Polenz: In unserer Selbstverpflichtungserklärung sprechen wir davon, dass die digitale Herausforderung keine Forderung nach neuen öffentlich-rechtlichen Programmen zur Folge hat, aber sehr wohl nach besseren Möglichkeiten für das ZDF, die eigene Programmleistung als Gesamtleistung kenntlich zu machen, indem die Sendefamilie ZDF als öffentlich-rechtliches ZDF deutlich erkennbar wird. Das bezieht sich natürlich auf die Partnerprogramme 3SAT arte, Phoenix, den Kinderkanal und die digitalen Kanäle des ZDF.
promedia: Ist das im gegenwärtigen finanziellen Rahmen möglich?

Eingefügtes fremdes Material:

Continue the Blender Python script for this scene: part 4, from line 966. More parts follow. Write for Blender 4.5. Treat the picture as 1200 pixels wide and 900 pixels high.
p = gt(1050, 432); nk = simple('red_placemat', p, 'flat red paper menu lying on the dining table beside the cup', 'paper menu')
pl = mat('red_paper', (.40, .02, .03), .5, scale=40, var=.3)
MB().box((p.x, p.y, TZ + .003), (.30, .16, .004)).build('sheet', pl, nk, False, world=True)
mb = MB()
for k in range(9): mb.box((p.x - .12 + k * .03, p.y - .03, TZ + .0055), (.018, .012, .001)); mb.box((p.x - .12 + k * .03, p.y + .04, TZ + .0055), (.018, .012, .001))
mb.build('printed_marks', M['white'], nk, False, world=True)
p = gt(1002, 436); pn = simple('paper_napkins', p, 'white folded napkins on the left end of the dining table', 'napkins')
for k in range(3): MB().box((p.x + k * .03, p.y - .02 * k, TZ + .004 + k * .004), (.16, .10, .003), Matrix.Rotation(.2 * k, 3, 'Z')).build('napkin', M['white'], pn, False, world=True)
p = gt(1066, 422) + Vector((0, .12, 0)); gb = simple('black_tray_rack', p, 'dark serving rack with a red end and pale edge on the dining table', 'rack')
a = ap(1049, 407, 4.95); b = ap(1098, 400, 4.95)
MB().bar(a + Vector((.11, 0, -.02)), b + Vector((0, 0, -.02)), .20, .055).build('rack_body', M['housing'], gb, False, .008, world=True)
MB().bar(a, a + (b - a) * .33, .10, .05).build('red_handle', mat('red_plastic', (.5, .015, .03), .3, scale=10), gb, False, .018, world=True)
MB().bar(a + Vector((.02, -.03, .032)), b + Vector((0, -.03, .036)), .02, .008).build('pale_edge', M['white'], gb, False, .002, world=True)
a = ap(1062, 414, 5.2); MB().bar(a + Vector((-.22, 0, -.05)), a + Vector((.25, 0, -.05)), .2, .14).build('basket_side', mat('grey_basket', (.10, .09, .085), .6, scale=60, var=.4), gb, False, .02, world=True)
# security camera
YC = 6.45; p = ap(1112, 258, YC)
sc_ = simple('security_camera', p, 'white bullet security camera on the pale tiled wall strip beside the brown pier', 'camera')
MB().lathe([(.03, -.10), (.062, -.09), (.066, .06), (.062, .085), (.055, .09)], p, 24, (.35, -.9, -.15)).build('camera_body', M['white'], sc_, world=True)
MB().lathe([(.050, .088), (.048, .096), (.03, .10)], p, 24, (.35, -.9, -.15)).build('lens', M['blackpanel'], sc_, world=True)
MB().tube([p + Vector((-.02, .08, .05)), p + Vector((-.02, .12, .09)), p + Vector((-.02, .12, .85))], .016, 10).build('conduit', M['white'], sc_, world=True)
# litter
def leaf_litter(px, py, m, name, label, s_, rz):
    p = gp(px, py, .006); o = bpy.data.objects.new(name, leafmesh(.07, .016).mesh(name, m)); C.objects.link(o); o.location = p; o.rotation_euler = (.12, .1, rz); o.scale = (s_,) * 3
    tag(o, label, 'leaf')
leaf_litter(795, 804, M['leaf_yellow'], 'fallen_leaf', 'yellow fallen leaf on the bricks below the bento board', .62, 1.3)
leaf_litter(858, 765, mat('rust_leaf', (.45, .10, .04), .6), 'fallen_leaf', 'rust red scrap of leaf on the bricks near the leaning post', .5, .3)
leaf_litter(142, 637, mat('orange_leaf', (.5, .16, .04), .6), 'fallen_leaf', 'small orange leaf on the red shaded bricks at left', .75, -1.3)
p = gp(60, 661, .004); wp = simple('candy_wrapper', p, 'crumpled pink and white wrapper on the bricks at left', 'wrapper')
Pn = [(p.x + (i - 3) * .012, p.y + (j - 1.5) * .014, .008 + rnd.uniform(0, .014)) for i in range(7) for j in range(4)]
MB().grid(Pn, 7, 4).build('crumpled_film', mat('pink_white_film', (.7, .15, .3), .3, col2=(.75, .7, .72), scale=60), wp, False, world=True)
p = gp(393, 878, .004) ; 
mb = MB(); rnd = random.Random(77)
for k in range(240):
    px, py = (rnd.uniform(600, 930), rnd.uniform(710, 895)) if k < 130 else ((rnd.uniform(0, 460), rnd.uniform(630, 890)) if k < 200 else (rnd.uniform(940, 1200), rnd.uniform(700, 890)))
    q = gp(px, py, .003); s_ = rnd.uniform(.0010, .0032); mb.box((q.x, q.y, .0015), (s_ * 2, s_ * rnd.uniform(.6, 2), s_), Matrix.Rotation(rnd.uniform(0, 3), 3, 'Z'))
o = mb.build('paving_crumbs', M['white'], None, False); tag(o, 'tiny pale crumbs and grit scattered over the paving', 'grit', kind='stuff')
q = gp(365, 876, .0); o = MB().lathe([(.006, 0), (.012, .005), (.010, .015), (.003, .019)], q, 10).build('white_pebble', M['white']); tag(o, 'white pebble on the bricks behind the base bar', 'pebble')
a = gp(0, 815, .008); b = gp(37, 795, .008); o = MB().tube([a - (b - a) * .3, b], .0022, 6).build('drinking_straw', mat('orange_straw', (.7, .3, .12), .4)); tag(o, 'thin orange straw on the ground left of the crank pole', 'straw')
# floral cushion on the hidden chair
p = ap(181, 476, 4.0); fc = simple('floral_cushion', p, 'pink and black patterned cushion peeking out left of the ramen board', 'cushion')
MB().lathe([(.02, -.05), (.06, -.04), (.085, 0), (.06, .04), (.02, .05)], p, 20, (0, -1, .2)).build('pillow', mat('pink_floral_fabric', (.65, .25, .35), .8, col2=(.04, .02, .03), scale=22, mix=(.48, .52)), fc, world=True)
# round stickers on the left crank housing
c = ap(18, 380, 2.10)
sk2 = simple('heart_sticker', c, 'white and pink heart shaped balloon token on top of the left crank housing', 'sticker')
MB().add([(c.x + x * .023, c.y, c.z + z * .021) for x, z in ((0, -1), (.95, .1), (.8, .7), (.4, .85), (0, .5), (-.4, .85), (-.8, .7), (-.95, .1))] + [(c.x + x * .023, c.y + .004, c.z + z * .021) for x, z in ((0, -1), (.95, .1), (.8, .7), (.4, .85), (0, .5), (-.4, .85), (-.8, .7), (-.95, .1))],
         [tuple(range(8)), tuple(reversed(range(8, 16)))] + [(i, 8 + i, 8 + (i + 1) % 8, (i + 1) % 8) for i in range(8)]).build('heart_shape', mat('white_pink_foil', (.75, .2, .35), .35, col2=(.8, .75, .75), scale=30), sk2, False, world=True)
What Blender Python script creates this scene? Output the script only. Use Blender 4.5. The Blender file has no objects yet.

Polenz: Ja, wir denken nicht an ein quantitativ ausgeweitetes Programmangebot, sondern es geht darum, es qualitativ so wahrnehmbar zu machen, dass es als ZDF-Leistung und damit als Leistung eines öffentlich-rechtlichen Programmanbieters erkennbar ist. Natürlich sollen auch zwischen dem Hauptprogramm und den Partnerprogrammen Programmplätze komplementär besetzt werden. Es werden dabei auch Diskussionen aufkommen, z.B. ob es richtig ist, Sonntagvormittags im Hauptprogramm weiterhin Kinderprogramm auszustrahlen, wenn es den Kinderkanal gibt, oder ob man in dieser Zeit z.B. Programme für ältere Zuschauer senden sollte. Aber solche Diskussionen, die ja auch öffentlich geführt werden, sind wichtig für die Zukunftsfähigkeit des ZDF und werden durch den Fernsehrat angetrieben.